▸ **Task brief**:
It is required that the lines from the top of the listing through the line with "R = math.radians" be reproduced exactly, excluding pictures.

[Stored items]
------
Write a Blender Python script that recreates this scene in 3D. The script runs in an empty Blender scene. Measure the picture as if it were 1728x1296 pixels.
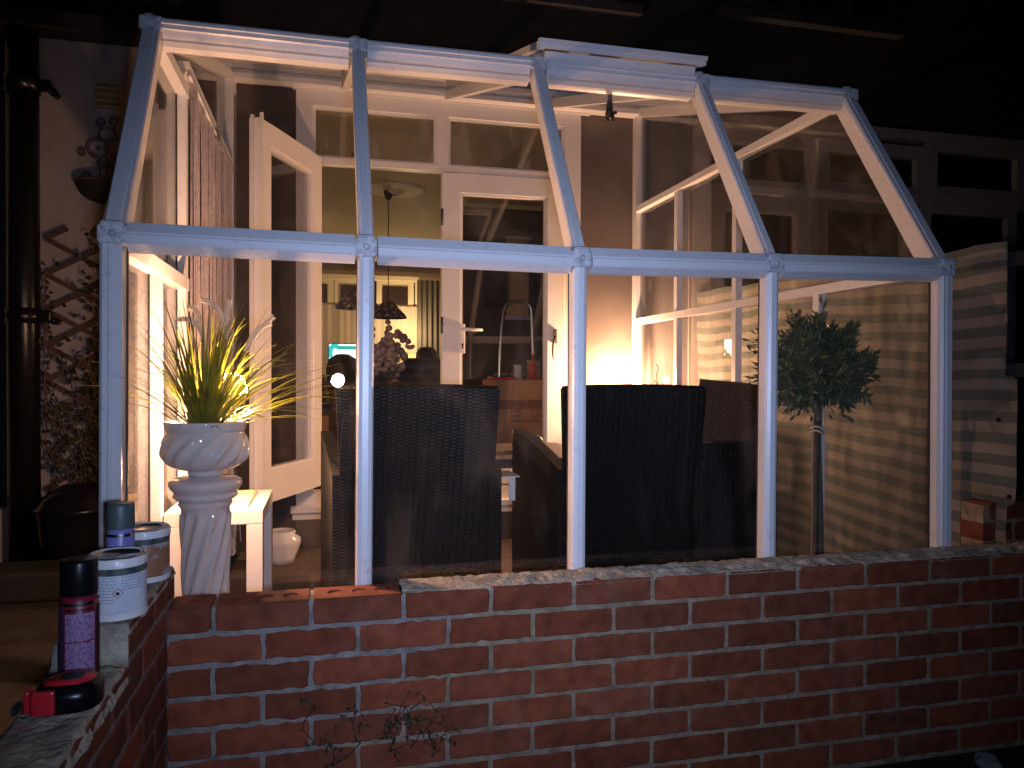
import bpy, bmesh, math, random
from mathutils import Vector, Matrix, noise
random.seed(7)
S = bpy.context.scene
COL = S.collection
PI = math.pi
R = math.radians

# ------------------------------------------------------------------ camera
FPX = 1274.2
yaw, pit, rol = R(13.735), R(-0.645), R(0.195)
CAMP = Vector((0, 0, 1.0))
FW = Vector((math.sin(yaw)*math.cos(pit), math.cos(yaw)*math.cos(pit), math.sin(pit)))
RT = FW.cross(Vector((0, 0, 1))).normalized()
UP = RT.cross(FW)
RT, UP = math.cos(rol)*RT + math.sin(rol)*UP, -math.sin(rol)*RT + math.cos(rol)*UP
def ray(x, y): return FW + RT*((x-864)/FPX) - UP*((y-648)/FPX)
def atY(x, y, Y): d = ray(x, y); return CAMP + d*(Y/d.y)
def atX(x, y, X): d = ray(x, y); return CAMP + d*(X/d.x)
def atZ(x, y, Z): d = ray(x, y); return CAMP + d*((Z-1)/d.z)
cam = bpy.data.objects.new('camera', bpy.data.cameras.new('camera'))
COL.objects.link(cam)
cam.matrix_world = Matrix(((RT.x, UP.x, -FW.x, 0), (RT.y, UP.y, -FW.y, 0), (RT.z, UP.z, -FW.z, 1.0), (0, 0, 0, 1)))
cam.data.sensor_width = 36
cam.data.lens = FPX/1728*36
cam.data.clip_start = 0.05
cam.data.clip_end = 400
S.camera = cam

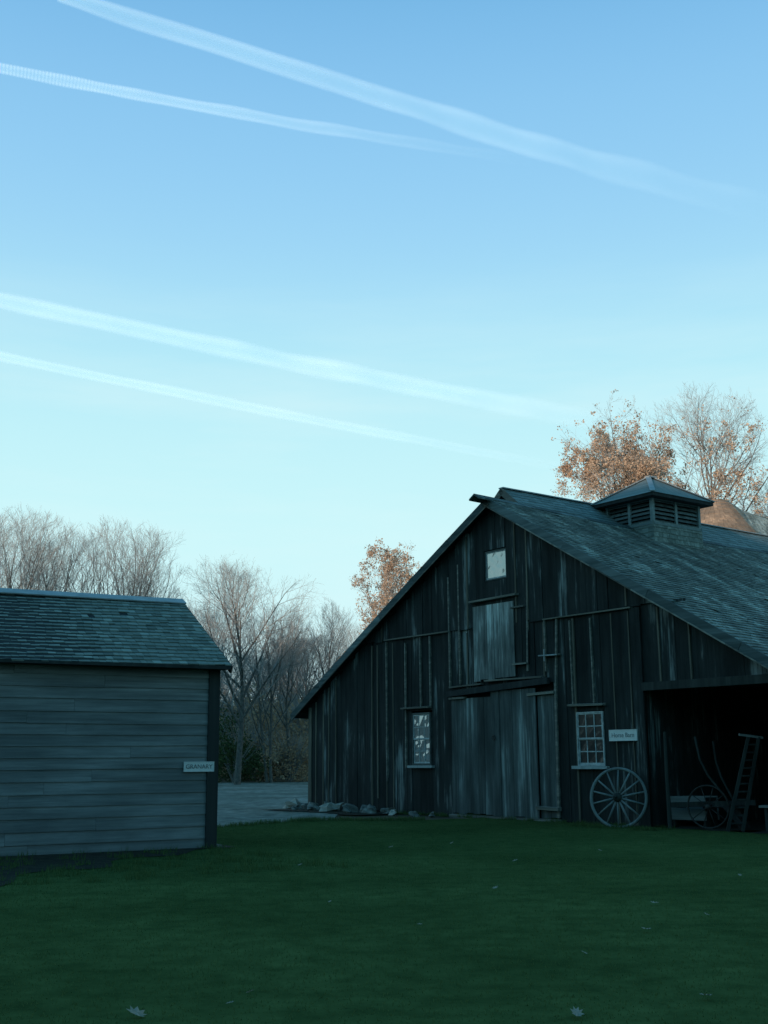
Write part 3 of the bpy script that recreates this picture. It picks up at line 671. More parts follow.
for P_ in (SP1, SP2):
    for a in (SLn+.0, -.03): mb.hexa([P_(a, 0, -.14), P_(a+.03, 0, -.14), P_(a+.03, sl, -.14), P_(a, sl, -.14), P_(a, 0, .0), P_(a+.03, 0, .0), P_(a+.03, sl, .0), P_(a, sl, .0)])
build_each(mb, 'rake_board', M['shed_trim'], sroof)
mb = MB()
for i in range(6): x = SL + i*1.65; mb.box(x, x+.5, -.02, .3, -.15, .04, .02)
build_each(mb, 'foundation_stone', M['stone'], shed)

# ------------------------------------------------------------------ signs
def text_mesh(txt, size, mat, parent, loc, name='lettering'):
    c = bpy.data.curves.new(name, 'FONT'); c.body = txt; c.size = size; c.align_x = 'CENTER'; c.align_y = 'CENTER'; c.extrude = .002
    t = bpy.data.objects.new(name, c); COL.objects.link(t); dg = bpy.context.evaluated_depsgraph_get(); dg.update()
    me = bpy.data.meshes.new_from_object(t.evaluated_get(dg)); bpy.data.objects.remove(t)
    me.materials.clear(); me.materials.append(M[mat]); o = bpy.data.objects.new(name, me); COL.objects.link(o); o.parent = parent
    o.rotation_euler = (R(90), 0, 0); o.location = loc; return o
def sign(loc, rz, w, h, txt, mat, lmat, label, size):
    e_ = empty('sign', loc, rz); tag(e_, label, 'sign')
    mb = MB(); mb.box(-w/2, w/2, -.03, -.005, -h/2, h/2); mb.build('board', M[mat], e_)
    mb = MB(); f = .016
    for (a, b, c, d) in ((-w/2, w/2, h/2-f, h/2), (-w/2, w/2, -h/2, -h/2+f), (-w/2, -w/2+f, -h/2+f, h/2-f), (w/2-f, w/2, -h/2+f, h/2-f)): mb.box(a, b, -.036, -.031, c, d)
    mb.build('border', M[mat], e_)
    text_mesh(txt, size, lmat, e_, (0, -.034, -.0)); return e_
p = W(1.27, -.075, 2.06); sign(p, BRZ, .86, .26, 'Horse Barn', 'sign', 'letters_g', 'small white sign with grey lettering on dark barn wall beside the small-paned window', .15)
p = SG + SD*(-.33) + Vector((0, 0, 1.45)) - SN*.035; sign(p, SRZ, .58, .18, 'GRANARY', 'sign_b', 'letters', 'small pale sign with dark capitals on the shed clapboards near the corner', .11)

# ------------------------------------------------------------------ wheels and tools by the open bay
def wheel_parts(root, r, ns, rr, hub, rimmat, spoke_r=.018, lift=0.0):
    mb = MB(); mb.torus((0, 0, r), (1, 0, 0), (0, 0, 1), r-rr, rr, 48, 8, 1.1); mb.build('rim', M[rimmat], root, True)
    mb = MB(); mb.torus((0, 0, r), (1, 0, 0), (0, 0, 1), r+.002, .007, 48, 6, 3.2); mb.build('iron_tyre', M['iron'], root, True)
    for k in range(ns):
        a = 2*math.pi*(k+.5)/ns + math.pi/2 + math.pi/ns; d = Vector((math.cos(a), 0, math.sin(a)))
        mb = MB(); mb.tube([Vector((0, -.05, r))+d*hub*.8, Vector((0, -.035, r))+d*r*.5, Vector((0, 0, r))+d*(r-rr)], [spoke_r*1.25, spoke_r*1.1, spoke_r*.9], 6); mb.build('spoke', M[rimmat], root, True)
    mb = MB(); mb.tube([(0, .13, r), (0, .1, r), (0, -.02, r), (0, -.12, r), (0, -.17, r)], [hub*.6, hub*.85, hub, hub*.75, hub*.5], 16); mb.tube([(0, -.17, r), (0, -.22, r)], [hub*.3, hub*.25], 10)
    mb.build('hub', M['oldwood'], root, True)
wl = empty('wagon_wheel', (0, 0, 0)); tag(wl, 'large wooden spoked wagon wheel leaning by the small-paned window', 'wagon wheel')
wheel_parts(wl, .69, 14, .036, .12, 'wheelwood', .021)
p = W(1.46, -.6, 0)
wl.location = (p.x, p.y, -.03); wl.rotation_euler = (R(-7), 0, BRZ + R(23))
# plough frame with its own wheel
def gp(px_x, y): return Vector((px_x, y, 0))
pl = empty('horse_plough', tuple(W(3.15, .55, 0)), BRZ + R(20)); tag(pl, 'old dark horse plough with two tall handles and iron wheel inside the open bay', 'plough')
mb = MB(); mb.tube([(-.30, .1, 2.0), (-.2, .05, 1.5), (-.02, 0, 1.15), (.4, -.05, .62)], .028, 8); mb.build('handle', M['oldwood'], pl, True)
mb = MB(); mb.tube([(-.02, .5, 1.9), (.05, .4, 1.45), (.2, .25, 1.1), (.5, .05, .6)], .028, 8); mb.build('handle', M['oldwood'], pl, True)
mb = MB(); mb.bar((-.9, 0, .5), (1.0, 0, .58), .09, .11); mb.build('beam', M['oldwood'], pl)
mb = MB(); mb.add([(.2, -.05, .55), (.65, -.22, .1), (.8, .05, .0), (.45, .12, .5), (.3, .0, .6), (.7, -.1, .15), (.83, .1, .03), (.5, .17, .52)], [(0, 1, 2, 3), (4, 7, 6, 5), (0, 4, 5, 1), (1, 5, 6, 2), (2, 6, 7, 3), (3, 7, 4, 0)]); mb.build('ploughshare', M['iron'], pl)
mb = MB(); mb.bar((.35, .02, .6), (.62, .02, .02), .05, .06); mb.build('standard', M['iron'], pl)
mb = MB(); mb.torus((-.0, -.18, .48), (1, 0, 0), (0, 0, 1), .455, .02, 40, 6, 2.0); mb.tube([(0, .1, .48), (0, -.26, .48)], .055, 10)
for k in range(10): a = 2*math.pi*k/10; mb.tube([(0, -.18, .48), (.45*math.cos(a), -.18, .48+.45*math.sin(a))], .011, 5)
mb.build('wheel', M['iron'], pl, True)
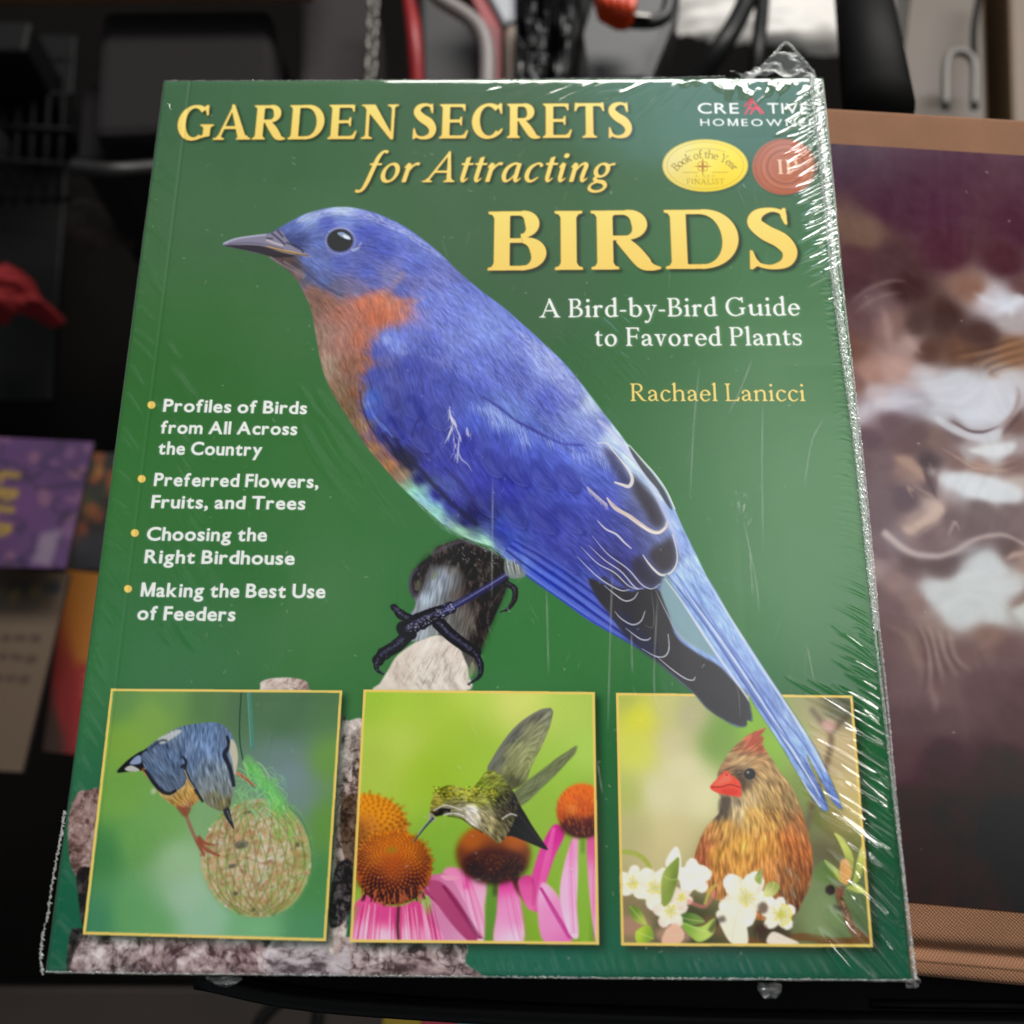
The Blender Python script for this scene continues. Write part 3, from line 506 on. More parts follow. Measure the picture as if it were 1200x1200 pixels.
tuft([(600, 385), (640, 405), (690, 462), (700, 490), (670, 470), (625, 425)], 500, 10, [(214, 220, 244), (196, 202, 238)], .55, 36)
for (a, b, c, d), n in (((556, 470, 585, 500), 40), ((572, 475, 606, 500), 70), ((606, 492, 616, 520), 40), ((630, 505, 690, 535), 60), ((690, 520, 712, 545), 40)):
    for k in range(n):
        u = rng.random(); x = a + (c - a) * u + rng.normal(0, 4); y = b + (d - b) * u + rng.normal(0, 3)
        line(ART, [(x, y), (x + 2 + 3 * rng.random(), y + 8 + 8 * rng.random())], .5 + .5 * rng.random(), (176, 190, 238), .5, 0, taper=(1, .2))
# breast feathers breaking over the edge of the wing, pale tips down the shoulder and back
edge_ = crom(np.array([(486, 350), (470, 370), (450, 388), (436, 405), (430, 425), (426, 448), (423, 470), (428, 490), (438, 508), (452, 526), (466, 544)], float), n=30)
for k in range(230):
    p = edge_[rng.integers(len(edge_))] + rng.normal(0, 1.6, 2); L_ = 5 + 6 * rng.random(); a = 1.25 + G_(0, .25)
    line(ART, [(p[0] - 4, p[1] - 3), (p[0] + L_ * math.cos(a) * .6, p[1] + L_ * math.sin(a) * .7)], .9, [(206, 120, 84), (176, 104, 76), (86, 92, 176), (96, 104, 188)][k % 4], .5, .3, taper=(1, .15))
for k in range(420):
    u = rng.random(); x = 545 + 165 * u + G_(0, 12); y = 372 + 128 * u + G_(0, 15); L_ = 7 + 9 * rng.random(); a = .85 + G_(0, .12)
    line(ART, [(x, y), (x + L_ * math.cos(a), y + L_ * math.sin(a))], .6 + .5 * rng.random(), [(190, 200, 240), (168, 180, 232), (210, 216, 244)][k % 3], .34, .3, taper=(.2, 1, .1))
# dark hollows and loose edges of the wing
for pts, w, c, al, so in (([(566, 465), (586, 478), (603, 492), (618, 500), (640, 512)], 3, (52, 50, 130), .7, 1.2), ([(640, 512), (660, 520), (684, 522)], 3, (60, 60, 150), .6, 1.2), ([(462, 512), (474, 532), (492, 550), (508, 568), (530, 590), (560, 616)], 5, (36, 32, 52), .65, 2.), ([(448, 508), (466, 534), (484, 552)], 4, (38, 34, 50), .6, 1.5), ([(520, 548), (540, 566), (556, 590), (560, 610)], 5, (48, 44, 100), .55, 2.), ([(492, 488), (486, 500), (482, 512)], 1.6, (50, 48, 110), .8, .5), ([(500, 486), (496, 500), (494, 512)], 1.2, (54, 52, 120), .7, .5), ([(430, 470), (440, 490), (452, 505)], 2.5, (128, 150, 220), .6, 1.2), ([(422, 458), (424, 475), (434, 500), (450, 520), (468, 540)], 2.2, (50, 44, 70), .6, .8)):
    line(ART, pts, w, c, al, so)
# white fluff
for pts, w in (([(527, 476), (527, 484), (530, 493), (536, 500)], 2.4), ([(528, 488), (532, 494), (535, 502)], 4), ([(532, 495), (527, 508), (521, 520)], 2.2), ([(534, 500), (539, 512), (540, 518)], 2.4), ([(529, 500), (526, 512), (525, 518)], 1.4), ([(538, 512), (537, 526), (536, 543)], 2.4), ([(538, 530), (540, 537), (546, 544)], 1.4), ([(541, 538), (548, 544), (553, 553)], 1.), ([(520, 515), (516, 521)], .8), ([(547, 501), (548, 508), (550, 512)], 3.4), ([(551, 508), (552, 516)], 1.6)):
    line(ART, pts, w, (222, 224, 232), .66, .5, taper=(.4, 1, .3))
for k in range(46):
    u = rng.random(); x = 527 + 9 * u + G_(0, 1.6); y = 480 + 60 * u; line(ART, [(x, y), (x + G_(-1, 4), y + 7 + 6 * rng.random())], .5 + .5 * rng.random(), (226, 228, 238), .5, .3, taper=(1, .1))
# long primaries
for off, c, w in ((0, (96, 116, 216), 5), (6, (42, 50, 150), 3.2), (11, (104, 124, 220), 4.4), (16.5, (44, 50, 148), 3), (21, (98, 112, 212), 3.6), (26, (50, 52, 140), 2.6), (30, (94, 104, 198), 2.6), (-4, (60, 74, 186), 2.5)):
    a = off * .75; b = -off * .62
    line(ART, [(590 + a * .6, 648 + b * .9), (620 + a, 672 + b), (652 + a, 694 + b), (686 + a * .95, 718 + b * .95), (716 + a * .75, 738 + b * .75), (746 + a * .4, 756 + b * .4), (776 + a * .2, 774 + b * .2)], w, c, .75, .6, taper=(.6, 1, 1, .8, .25))
line(ART, [(575, 640), (617, 671), (650, 695), (690, 722)], 1.4, (124, 140, 226), .7, .5)
# black flight-feather ends
for q, c, a_ in (([(690, 640), (730, 650), (770, 660), (780, 690), (745, 690), (712, 668)], (58, 54, 96), .42), ([(735, 585), (775, 612), (790, 640), (786, 668), (756, 655), (738, 625)], (60, 54, 92), .4), ([(720, 545), (748, 562), (770, 592), (770, 614), (742, 600), (724, 572)], (62, 58, 104), .35)): shape(ART, q, c, a_, 6)
def dark(pts, c=(66, 62, 66), al=.95, soft=1.2): shape(ART, pts, c, al, soft)
dark([(690, 678), (712, 686), (738, 693), (752, 690), (772, 691), (783, 716), (793, 746), (818, 766), (842, 780), (862, 800), (876, 815), (881, 843), (871, 852), (850, 845), (829, 831), (811, 811), (768, 774), (748, 758), (730, 742), (716, 722), (700, 702)], (62, 60, 62), .96, 1.5)
dark([(726, 714), (744, 730), (760, 745), (772, 758), (768, 772), (744, 757), (728, 740)], (58, 60, 92), .5, 3)
dark([(706, 522), (722, 533), (735, 553), (738, 565), (731, 568), (722, 556), (714, 542)], (64, 62, 94), .75, 3.5)
dark([(740, 556), (752, 566), (767, 583), (778, 604), (780, 612), (773, 619), (764, 615), (756, 600), (744, 580)], (66, 60, 68), .88, 4)
dark([(786, 628), (793, 648), (791, 664), (778, 672), (769, 666), (760, 650), (768, 640), (780, 634)], (64, 58, 62), .9, 4)
dark([(742, 655), (752, 652), (764, 668), (778, 676), (774, 684), (763, 689), (752, 684), (742, 672)], (62, 58, 66), .85, 4)
for c, q in (((64, 60, 70), [(716, 668), (728, 680), (740, 690)]), ((60, 58, 66), [(706, 676), (720, 688), (734, 692)]), ((70, 66, 80), [(724, 660), (738, 676), (750, 688)])): line(ART, q, 5, c, .8, 1.2)
CR = (232, 226, 222)
def edge(pts, w, c=CR, al=.9, so=.35, tp=(.3, 1, 1, .5)): line(ART, pts, w, c, al, so, taper=tp)
edge([(700, 519), (712, 520), (720, 530), (730, 542), (738, 553), (741, 563), (737, 570), (729, 568), (720, 565)], 3.4, tp=(.3, .4, .6, 1.2, 1.3, .6))
edge([(711, 583), (720, 595), (736, 604), (750, 614), (762, 622), (772, 624), (780, 618), (782, 611)], 4.6, (222, 204, 192), tp=(.4, 1.1, 1.1, 1.1, .9, .5))
edge([(736, 605), (750, 615), (763, 623), (773, 624), (780, 618)], 1.8, (244, 240, 238))
edge([(788, 626), (793, 645), (793, 660), (786, 671), (776, 674), (768, 669), (760, 660), (753, 650)], 2.4, tp=(.5, .6, .8, 1.3, 1., .4))
for k in range(24):
    u = k / 23; x = 688 + 23 * u; y = 572 + 20 * u; line(ART, [(x, y - 2), (x + 2, y + 5 + 3 * rng.random())], 1.5, (206, 196, 212), .7, .4, taper=(1, .2))
for k in range(40):
    u = k / 39; x = 712 + 38 * u; y = 584 + 31 * u; line(ART, [(x - 1, y - 1), (x + 3, y + 6)], 1.1, (220, 204, 196), .55, .3, taper=(.7, .2))
edge([(700, 610), (710, 620), (722, 626), (732, 636), (740, 643)], 2.4, (216, 212, 226))
for q in ([(694, 628), (712, 649), (736, 667), (752, 685), (764, 690), (774, 684)], [(690, 639), (708, 656), (728, 670), (744, 688), (754, 690)], [(680, 640), (700, 660), (720, 671), (736, 686), (748, 691)], [(676, 652), (696, 672), (712, 684), (728, 692), (738, 691)], [(708, 686), (720, 696), (732, 704), (742, 702), (748, 694)], [(720, 716), (728, 725), (741, 732), (751, 728), (756, 716)], [(733, 736), (749, 748), (758, 750), (763, 747)], [(752, 760), (768, 769), (779, 769), (784, 760), (783, 743)], [(768, 768), (787, 784), (803, 795), (812, 797), (815, 793)]):
    edge(q, 1.5, (206, 208, 224), .85, .3)
for q in ([(763, 693), (766, 715), (765, 735), (755, 732)], [(860, 795), (866, 815), (867, 840)]): edge(q, .8, (150, 148, 146), .6)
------
▸ **The response**:
Write a Blender Python script that recreates this scene in 3D. The script runs in an empty Blender scene. Measure the picture as if it were 1728x1296 pixels.
import bpy, bmesh, math, random
from mathutils import Vector, Matrix, noise
random.seed(7)
S = bpy.context.scene
COL = S.collection
PI = math.pi
R = math.radians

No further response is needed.